Şimdi gelelim 1 trilyon dolar değerindeki madeni para meselesine. Vaktiyle ABD hazinesinin eski parayı yenileme amaçlı para basma yetkisine bir ekleme yapılmış. Özellikle anı değeri taşıyan madeni paraları düşünerek verilen bu yetkiye göre Hazine dilediği zaman kimseye danışmadan istediği miktarda platin para basma yetkisine sahip. İşte 1 trilyonluk para fikri kanundaki bu boşluktan yararlanarak ortaya atılmış bir fikir. Tabii iş parayı basıp üzerine “1 trilyon” yazmakla bitmiyor. Hazine’nin bastığı parayı sisteme sokabilmesi için Fed’deki hesabına yatırması lazım önce. Yani Fed parayı kabul edip elektronik olarak onaylamadan harcamak mümkün değil.
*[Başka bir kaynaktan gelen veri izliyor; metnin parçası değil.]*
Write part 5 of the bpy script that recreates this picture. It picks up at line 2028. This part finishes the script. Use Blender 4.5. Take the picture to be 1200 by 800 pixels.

Sonuç olarak neresinden bakılırsa bakılsın bir gerçekçiliği olmayan, Fed ve para politikası ciddiyetiyle de dalga geçen bir görüş bu. Çünkü eğer Hazine’nin para arzını arttırması bu kadar kolay olsaydı Fed’in de kapısına kilit vurup sahneyi terketmesi gerekirdi.